Secondly, it must be allowed that this is a corporate as well as an individual matter. No one suggests that the man who, wishing to replace what he regards as outmoded or ill-founded forms, clings to a responsible position, is deliberately or consciously dishonest. Nor does anyone deny him the precious right of individual judgment. The only point is that responsibility in the church is corporate as well as individual. On certain matters a church has to accept common standards, and it has a right to expect that its ministers will honor these standards and work at their amendment or reform only within the constitutional procedures of the church, not by unilateral action. If a responsible individual feels compelled by his own conscience to take a stand that does not conform to the corporate standards, does he not have a duty of honesty either to act nonetheless within the established order or to relinquish his office and to make his more violent protest from a position of freedom as an ordinary member of the congregation?
Thirdly, cases may even arise where the radical convictions expressed are so extreme that they conflict with the very essence of the Christian faith according to its plain scriptural formulation. When this is so, the problem arises whether the honest man who wishes to speak honestly has any honest right to make a profession of Christianity at all. Is it not the part of honesty to say quite plainly that Christianity is wrong or only partially right, that from within some individual source of authority a better opinion may be offered and a better way proposed? And if we are to talk of honesty, is it not essential that when we make forthright utterances we should have the ultimate readiness to face up to their ultimate implications?

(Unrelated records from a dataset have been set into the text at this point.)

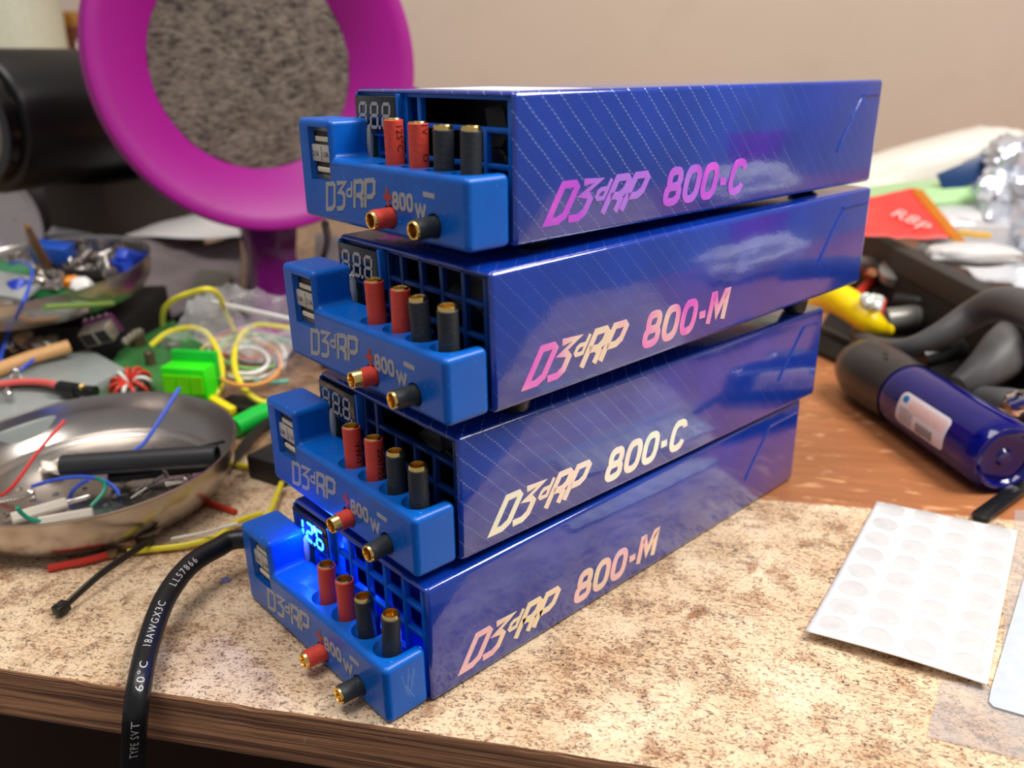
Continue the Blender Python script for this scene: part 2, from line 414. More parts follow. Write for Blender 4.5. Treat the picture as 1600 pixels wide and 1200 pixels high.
# ------------------------------------------------------------------ power supplies
WX, HH, AA, PP, HB, HT, TW = .0765, .040, .0126, .0151, .0196, .0313, .0206
BOX = {1: ((.00105, .03765, .1342), -.52, -1.4547, .1970), 2: ((.0057, .0244, .0901), .265, -1.2473, .2042),
       3: ((-.00065, .0154, .0434), -.436, -1.1207, .1983), 4: ((0, 0, .0004), .0, 0, .2076)}
def wrap_mat(name, weave):
    t = NT(name); xyz = t.n('ShaderNodeSeparateXYZ', {'Vector': t.tc.outputs['Object']})
    y, z, x = xyz.outputs['Y'], xyz.outputs['Z'], xyz.outputs['X']
    base = t.mix(t.step(t.noise(t.tc.outputs['Object'], 40, 3), .3, .7), lin((8, 48, 146)), lin((12, 58, 170)))
    u = t.math('ADD', t.math('ADD', t.math('ADD', y, z), x), t.math('MULTIPLY', t.noise(t.tc.outputs['Object'], 130, 2), .0012))                     # across the diagonal threads
    v = t.math('SUBTRACT', z, y)
    fu = t.math('FRACT', t.math('DIVIDE', u, .0070)); fine = t.math('FRACT', t.math('DIVIDE', u, .0013))
    fv = t.math('FRACT', t.math('DIVIDE', v, .0022))
    jag = t.math('ADD', fu, t.math('MULTIPLY', t.math('SUBTRACT', fv, .5), .1))
    line = t.math('MULTIPLY', t.step(jag, .925, .95), t.step(fv, .2, .3))
    nz = t.math('MULTIPLY', t.step(t.noise(t.tc.outputs['Object'], 45, 2), .35, .6), t.n('ShaderNodeMapRange', {'Value': y, 'From Min': .05, 'From Max': .13, 'To Min': 1, 'To Max': .18}).outputs['Result'])  # thread glints painted into the colour, fading from the front to the rear
    line = t.math('MULTIPLY', t.math('MULTIPLY', line, nz), weave)
    base = t.mix(t.math('MULTIPLY', line, .7), base, lin((130, 155, 215)))
    fl = t.math('MULTIPLY', t.step(fine, .45, .55), .12 * min(1, weave + .25))
    base = t.mix(fl, base, lin((50, 90, 190)))
    t.set('Base Color', base); t.set('Roughness', t.math('ADD', .16, t.math('MULTIPLY', line, .3)))
    t.set('Specular IOR Level', .45); t.set('Coat Weight', .9); t.set('Coat IOR', 1.62); t.set('Coat Roughness', .035)
    orange = t.noise(t.tc.outputs['Object'], 900, 2)
    h = t.math('ADD', t.math('MULTIPLY', orange, .25), t.math('ADD', t.math('MULTIPLY', line, .8), t.math('MULTIPLY', t.noise(t.tc.outputs['Object'], 25, 2), 5)))
    bp = t.n('ShaderNodeBump', {'Strength': .35, 'Distance': .0002, 'Height': h}).outputs[0]
    t.set('Normal', bp); t.set('Coat Normal', bp)
    return t.m
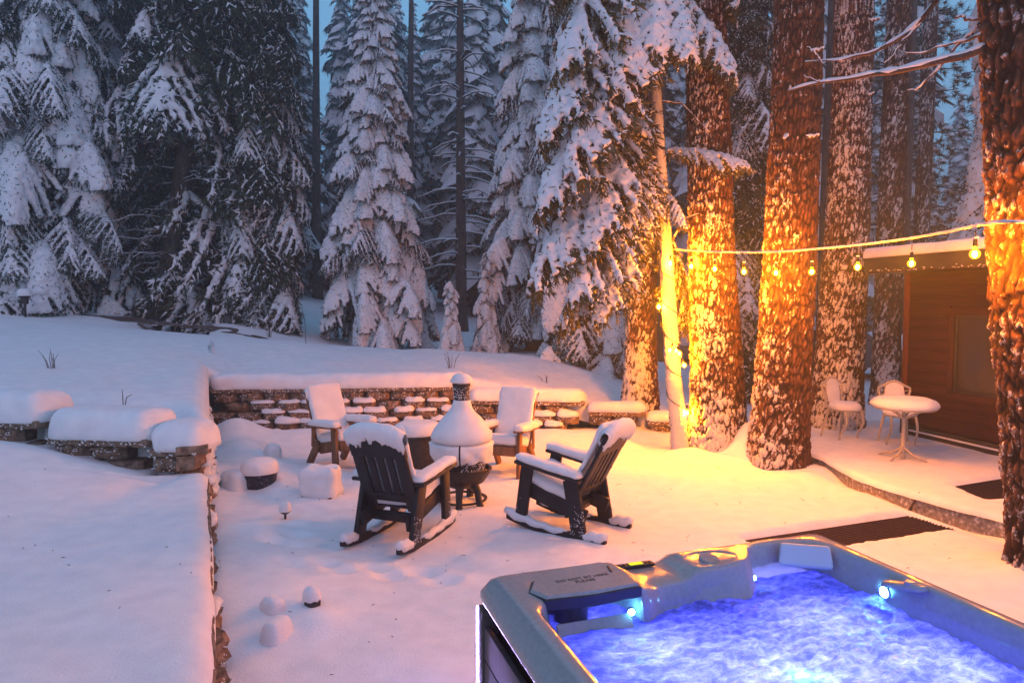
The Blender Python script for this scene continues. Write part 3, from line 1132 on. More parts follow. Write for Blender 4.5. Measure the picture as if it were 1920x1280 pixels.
# ------------------------------------------------------------------ boughs
def bough_mesh(name, seed, W=0.42, nlat=9, droop=0.35, rise=0.0, ld=0.8, snow_r=0.05, twig_snow=0.6, cover=0.95, vox=0.022, needle=NEEDLE, nlen=0.06, nden=0.022, per=3, hang=0.5, axis_bare=0.1, poke=0.05, rootw=0.45, frost=0.16):
    r = np.random.default_rng(seed)
    wob = r.uniform(-0.05, 0.05)

    def ax(t):
        return np.array([t, wob * math.sin(3 * t), rise * t - droop * t * t])
    lines = []          # (points, snowflag, radius scale)
    ts = np.linspace(0.08, 0.97, nlat)
    for t in ts:
        for side in (-1, 1):
            tt = min(0.985, t + r.uniform(-0.03, 0.03))
            al = R(62 - 30 * tt + r.uniform(-8, 8))
            l = W * ((1 - tt) ** 0.6 * min(1, rootw + tt * 1.8)) * r.uniform(0.8, 1.15) + 0.05
            d = np.array([math.cos(al), side * math.sin(al), -0.25 - droop * tt])
            n = max(4, int(l / 0.03))
            s = np.linspace(0, l, n)
            L = ax(tt)[None] + s[:, None] * d[None]
            L[:, 2] -= ld * s * s / W * 0.8
            lines.append((L, r.random() < cover, 1.0, d))
            k = 0.06
            while k < l * 0.96:
                for sd in (-1, 1):
                    if r.random() < 0.9:
                        i = min(n - 1, int(k / l * (n - 1)))
                        a2 = R(r.uniform(30, 60)) * sd
                        ca, sa = math.cos(a2), math.sin(a2)
                        dd = np.array([d[0] * ca - d[1] * sa, d[0] * sa + d[1] * ca, d[2] - hang * r.uniform(0.3, 1)])
                        dd /= np.linalg.norm(dd)
                        tl = 0.10 * r.uniform(0.6, 1.2) * (1 - 0.4 * k / l) + 0.02
                        s2 = np.linspace(0, tl, 4)
                        Q = L[i][None] + s2[:, None] * dd
                        lines.append((Q, r.random() < twig_snow and lines[-1][1], 0.58, dd))
                k += 0.055
    main = np.array([ax(t) for t in np.linspace(0, 1, 16)])
    mb = MB()
    add_tube(mb, main, np.linspace(0.016, 0.004, 16), 5, 2)
    # needles
    B, D = [], []
    for P, sn, rs, d in lines:
        ln = np.linalg.norm(P[-1] - P[0])
        n = max(2, int(ln / nden))
        t = np.linspace(0.05, 1.0, n)
        f = np.linspace(0, 1, len(P))
        Q = np.stack([np.interp(t, f, P[:, i]) for i in range(3)], 1)
        B.append(np.repeat(Q, per, 0))
        D.append(np.repeat(np.tile(d / np.linalg.norm(d), (n, 1)), per, 0))
    B, D = np.concatenate(B), np.concatenate(D)
    n = len(B)
    rd = r.standard_normal((n, 3))
    rd[:, 2] -= hang
    dirn = D * 0.9 + rd * 0.62
    dirn /= np.linalg.norm(dirn, axis=1, keepdims=True)
    sidev = np.cross(dirn, r.standard_normal((n, 3)))
    sidev /= np.linalg.norm(sidev, axis=1, keepdims=True)
    ln = nlen * r.uniform(0.6, 1.2, (n, 1))
    wv = nlen * 0.13
    V = np.stack([B - sidev * wv, B + sidev * wv, B + dirn * ln], 1).reshape(-1, 3)
    fr = r.random(n) < frost
    I = np.arange(n * 3).reshape(-1, 3)
    V2 = V.reshape(n, 3, 3)
    V2[fr] = V2[fr] + np.array([0, 0, nlen * 0.18])
    V2[fr, 2] = V2[fr, 0] * 0.25 + V2[fr, 2] * 0.75
    mb.add(V2.reshape(-1, 3), I[~fr], 0)
    mb.t.append(I[fr] + mb.n - n * 3)
    mb.tm.append(np.full(int(fr.sum()), 1))
    # snow
    iv, iff = ico()
    sm = MB()
    for t in np.arange(axis_bare, 0.97, 0.03):
        if cover > 0.5 or r.random() < cover:
            q = snow_r * 1.25 * (1 - 0.45 * t) * r.uniform(0.85, 1.15)
            sm.add(iv * q * np.array([1.1, 1.1, 0.8]) + ax(t) + (0, 0, q * 0.4), iff)
    for P, sn, rs, d in lines:
        if not sn:
            continue
        ln = np.linalg.norm(P[-1] - P[0])
        n = max(2, int(ln / 0.028))
        f = np.linspace(0, 1, len(P))
        for t in np.linspace(0.0, 0.93, n):
            q = snow_r * rs * (1 - 0.42 * t) * r.uniform(0.8, 1.2)
            p = np.array([np.interp(t, f, P[:, i]) for i in range(3)])
            sm.add(iv * q * np.array([1.1, 1.1, 0.78]) + p + (0, 0, q * 0.45), iff)
    if sm.n:
        tmp = sm.mesh('tmp', SNOW_BOUGH)
        to = bpy.data.objects.new('tmp', tmp)
        col.objects.link(to)
        md = to.modifiers.new('r', 'REMESH')
        md.mode = 'VOXEL'
        md.voxel_size = vox
        dg = bpy.context.evaluated_depsgraph_get()
        ev = to.evaluated_get(dg).to_mesh()
        nv = len(ev.vertices)
        co = np.empty(nv * 3, np.float32)
        ev.vertices.foreach_get('co', co)
        co = co.reshape(-1, 3).astype(float)
        fq = np.array([p.vertices[:] for p in ev.polygons if len(p.vertices) == 4])
        to.evaluated_get(dg).to_mesh_clear()
        bpy.data.objects.remove(to)
        bpy.data.meshes.remove(tmp)
        # soften, roughen
        if len(fq):
            acc = np.zeros_like(co)
            cnt = np.zeros(nv)
            for a_, b_ in ((0, 1), (1, 2), (2, 3), (3, 0)):
                np.add.at(acc, fq[:, a_], co[fq[:, b_]])
                np.add.at(cnt, fq[:, a_], 1)
                np.add.at(acc, fq[:, b_], co[fq[:, a_]])
                np.add.at(cnt, fq[:, b_], 1)
            cnt[cnt == 0] = 1
            co = 0.5 * co + 0.5 * acc / cnt[:, None]
            s = 26
            co = co + 0.010 * np.stack([fbm(co[:, 0] * 60 + k * 5, co[:, 1] * 60, co[:, 2] * 60, 2, seed + 40 + k) for k in range(3)], 1)
            co = co + 0.017 * np.stack([fbm(co[:, 0] * s + k * 5, co[:, 1] * s, co[:, 2] * s, 2, seed + k) for k in range(3)], 1)
            mb.add(co, fq, 1)
            # needle tips poking through the snow
            npk = int(nv * poke)
            ii = r.integers(0, nv, npk)
            dn = r.standard_normal((npk, 3)) * 0.6 + np.array([0.5, 0, -0.15])
            dn /= np.linalg.norm(dn, axis=1, keepdims=True)
            sv = np.cross(dn, r.standard_normal((npk, 3)))
            sv /= np.linalg.norm(sv, axis=1, keepdims=True)
            c0 = co[ii] - dn * 0.012
            mb.add(np.stack([c0 - sv * nlen * 0.14, c0 + sv * nlen * 0.14, c0 + dn * nlen * 0.75], 1).reshape(-1, 3), np.arange(npk * 3).reshape(-1, 3), 0)
    return mb.mesh(name, [needle, SNOW_BOUGH, TWIG], True)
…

Fourthly, there is the point that when the issues are stated in this sharper form, much of what passes for honest statement may be shown to be no more than honest questioning. But if this is so, is it not better to be quite honest and to say so? After all, Martin Luther, who was not in any case dealing with defined doctrines, began by putting up theses for academic disputation and even at Worms still admitted that he was open to persuasion from Scripture or by clear reasons. If a man is convinced that the biblical or historic statement is wrong, that is one thing. If he is not sure in face of new problems of thought or learning, that is another. But if he is not sure, then the wider problems of honesty come back with full force. Can a man be a responsible teacher of others if he has really no measure of clarity himself? May it be that he has made a completely wrong beginning and ought to have the honesty to admit this and go back to the primary classes in Christian instruction? Could there even be an element of pride in this particular honesty as distinct from the honest humility of the believer?
Finally, the question may be asked whether there is any greater honesty in doubt or unbelief than there is in faith. Only too often it is glibly assumed in some circles that if a man is honest he will have to come out with doubts or heterodoxies. Only too often it is implied that the man who conscientiously fulfills his responsible ministry is in some sense engaged in intellectual and practical humbug. But there is basically no reason why, in this or any other century or culture, there should not be honest believers who in all humility and yet also in all integrity genuinely mean what they say. There is basically no reason why those who accept and fulfill a position of trust on the making of a solemn confession should not do so with serious conviction of heart and sincerity of dedication. We do not deny that there is honest doubt and honest unbelief. But surely, there is also a less glamorous but no less solid and abiding honestyโthe honesty of honest faith.